→ **EXERCISE DETAILS**:
Write the data out again exactly, with no pictures.

→ **ROWS**:
==*==

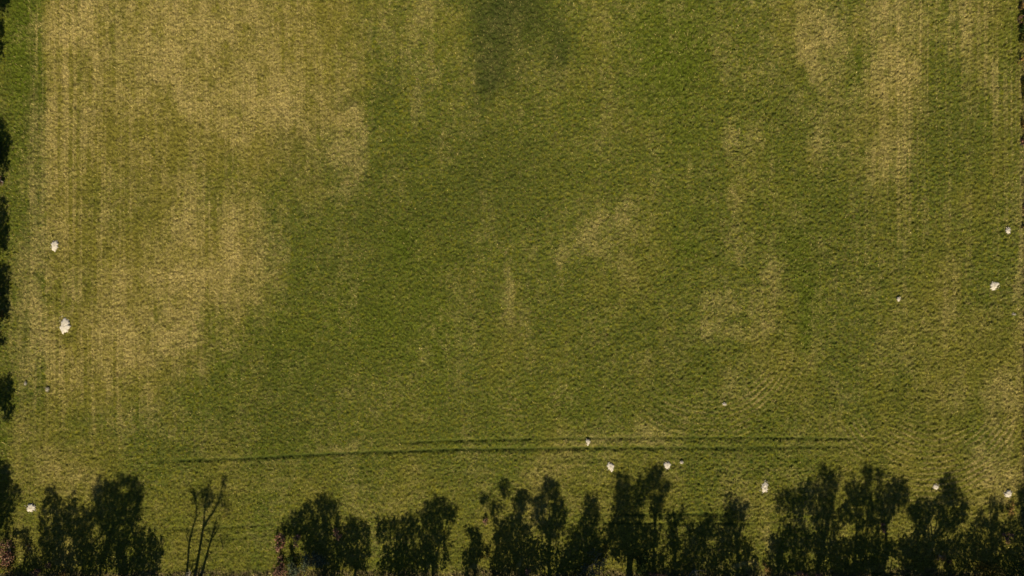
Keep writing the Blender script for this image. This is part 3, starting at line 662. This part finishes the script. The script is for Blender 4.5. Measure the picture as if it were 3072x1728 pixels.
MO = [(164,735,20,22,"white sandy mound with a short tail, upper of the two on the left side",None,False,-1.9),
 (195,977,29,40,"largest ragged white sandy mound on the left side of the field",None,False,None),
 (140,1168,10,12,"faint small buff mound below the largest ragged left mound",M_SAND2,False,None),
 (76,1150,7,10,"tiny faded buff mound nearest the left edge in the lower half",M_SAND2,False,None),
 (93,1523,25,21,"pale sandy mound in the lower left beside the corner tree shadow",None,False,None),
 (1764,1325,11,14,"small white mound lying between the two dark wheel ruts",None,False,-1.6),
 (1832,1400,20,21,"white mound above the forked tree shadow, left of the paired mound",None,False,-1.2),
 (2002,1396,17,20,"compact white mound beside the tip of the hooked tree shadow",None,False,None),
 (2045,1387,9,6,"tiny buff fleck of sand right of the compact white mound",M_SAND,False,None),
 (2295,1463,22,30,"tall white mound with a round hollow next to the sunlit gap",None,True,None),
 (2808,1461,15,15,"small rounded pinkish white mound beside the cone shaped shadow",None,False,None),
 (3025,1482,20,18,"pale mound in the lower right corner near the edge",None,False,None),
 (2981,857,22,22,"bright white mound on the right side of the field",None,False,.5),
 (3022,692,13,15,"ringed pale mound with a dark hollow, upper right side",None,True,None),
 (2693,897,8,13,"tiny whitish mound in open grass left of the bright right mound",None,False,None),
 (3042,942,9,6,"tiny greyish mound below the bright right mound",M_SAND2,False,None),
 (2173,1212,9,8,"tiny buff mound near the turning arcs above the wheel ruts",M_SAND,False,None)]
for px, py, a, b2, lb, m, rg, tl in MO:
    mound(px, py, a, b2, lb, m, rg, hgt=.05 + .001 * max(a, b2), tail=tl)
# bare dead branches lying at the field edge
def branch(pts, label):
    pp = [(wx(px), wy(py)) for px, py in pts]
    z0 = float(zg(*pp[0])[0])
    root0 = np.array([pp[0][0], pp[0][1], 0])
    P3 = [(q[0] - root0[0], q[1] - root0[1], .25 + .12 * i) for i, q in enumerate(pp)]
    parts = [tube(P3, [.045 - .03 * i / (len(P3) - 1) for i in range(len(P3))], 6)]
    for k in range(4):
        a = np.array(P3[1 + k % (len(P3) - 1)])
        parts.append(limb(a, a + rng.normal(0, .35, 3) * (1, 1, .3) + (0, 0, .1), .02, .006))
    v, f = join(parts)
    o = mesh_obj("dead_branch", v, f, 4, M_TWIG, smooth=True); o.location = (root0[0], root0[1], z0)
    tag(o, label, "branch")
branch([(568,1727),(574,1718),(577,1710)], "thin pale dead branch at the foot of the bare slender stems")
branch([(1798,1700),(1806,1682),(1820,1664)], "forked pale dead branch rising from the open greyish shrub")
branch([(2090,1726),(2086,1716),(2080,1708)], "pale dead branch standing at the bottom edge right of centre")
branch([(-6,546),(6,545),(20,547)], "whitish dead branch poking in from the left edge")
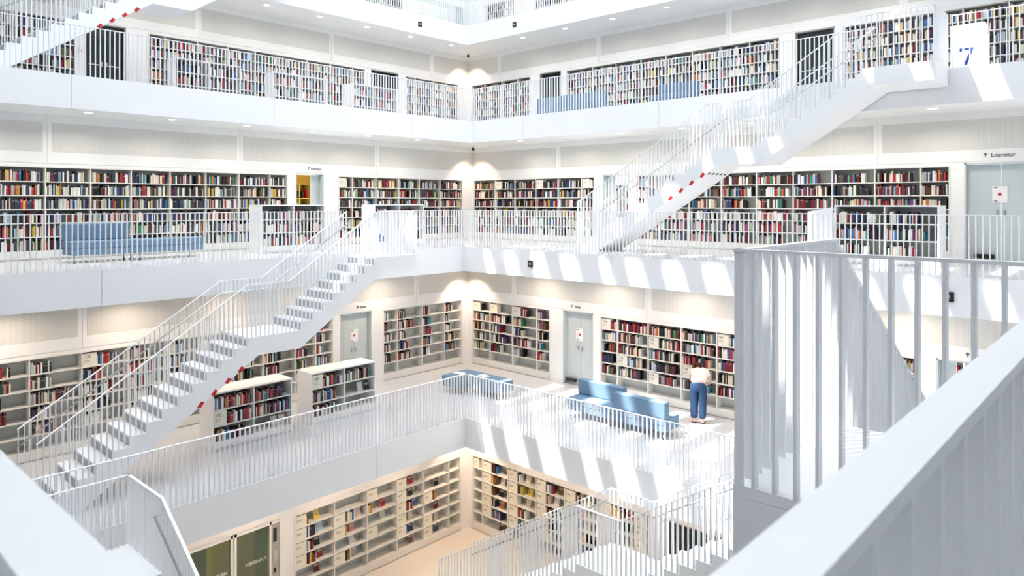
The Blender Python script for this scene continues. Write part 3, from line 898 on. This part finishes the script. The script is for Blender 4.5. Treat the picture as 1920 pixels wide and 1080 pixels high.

==*==

→ **WORKED ANSWER**:
Keep writing the Blender script for this image. This is part 3, starting at line 662. This part finishes the script. The script is for Blender 4.5. Measure the picture as if it were 3072x1728 pixels.
MO = [(164,735,20,22,"white sandy mound with a short tail, upper of the two on the left side",None,False,-1.9),
 (195,977,29,40,"largest ragged white sandy mound on the left side of the field",None,False,None),
 (140,1168,10,12,"faint small buff mound below the largest ragged left mound",M_SAND2,False,None),
 (76,1150,7,10,"tiny faded buff mound nearest the left edge in the lower half",M_SAND2,False,None),
 (93,1523,25,21,"pale sandy mound in the lower left beside the corner tree shadow",None,False,None),
 (1764,1325,11,14,"small white mound lying between the two dark wheel ruts",None,False,-1.6),
 (1832,1400,20,21,"white mound above the forked tree shadow, left of the paired mound",None,False,-1.2),
 (2002,1396,17,20,"compact white mound beside the tip of the hooked tree shadow",None,False,None),
 (2045,1387,9,6,"tiny buff fleck of sand right of the compact white mound",M_SAND,False,None),
 (2295,1463,22,30,"tall white mound with a round hollow next to the sunlit gap",None,True,None),
 (2808,1461,15,15,"small rounded pinkish white mound beside the cone shaped shadow",None,False,None),
 (3025,1482,20,18,"pale mound in the lower right corner near the edge",None,False,None),
 (2981,857,22,22,"bright white mound on the right side of the field",None,False,.5),
 (3022,692,13,15,"ringed pale mound with a dark hollow, upper right side",None,True,None),
 (2693,897,8,13,"tiny whitish mound in open grass left of the bright right mound",None,False,None),
 (3042,942,9,6,"tiny greyish mound below the bright right mound",M_SAND2,False,None),
 (2173,1212,9,8,"tiny buff mound near the turning arcs above the wheel ruts",M_SAND,False,None)]
for px, py, a, b2, lb, m, rg, tl in MO:
    mound(px, py, a, b2, lb, m, rg, hgt=.05 + .001 * max(a, b2), tail=tl)
# bare dead branches lying at the field edge
def branch(pts, label):
    pp = [(wx(px), wy(py)) for px, py in pts]
    z0 = float(zg(*pp[0])[0])
    root0 = np.array([pp[0][0], pp[0][1], 0])
    P3 = [(q[0] - root0[0], q[1] - root0[1], .25 + .12 * i) for i, q in enumerate(pp)]
    parts = [tube(P3, [.045 - .03 * i / (len(P3) - 1) for i in range(len(P3))], 6)]
    for k in range(4):
        a = np.array(P3[1 + k % (len(P3) - 1)])
        parts.append(limb(a, a + rng.normal(0, .35, 3) * (1, 1, .3) + (0, 0, .1), .02, .006))
    v, f = join(parts)
    o = mesh_obj("dead_branch", v, f, 4, M_TWIG, smooth=True); o.location = (root0[0], root0[1], z0)
    tag(o, label, "branch")
branch([(568,1727),(574,1718),(577,1710)], "thin pale dead branch at the foot of the bare slender stems")
branch([(1798,1700),(1806,1682),(1820,1664)], "forked pale dead branch rising from the open greyish shrub")
branch([(2090,1726),(2086,1716),(2080,1708)], "pale dead branch standing at the bottom edge right of centre")
branch([(-6,546),(6,545),(20,547)], "whitish dead branch poking in from the left edge")
The Blender Python script for this scene continues. Write part 3, from line 898 on. This part finishes the script. The script is for Blender 4.5. Treat the picture as 1920 pixels wide and 1080 pixels high.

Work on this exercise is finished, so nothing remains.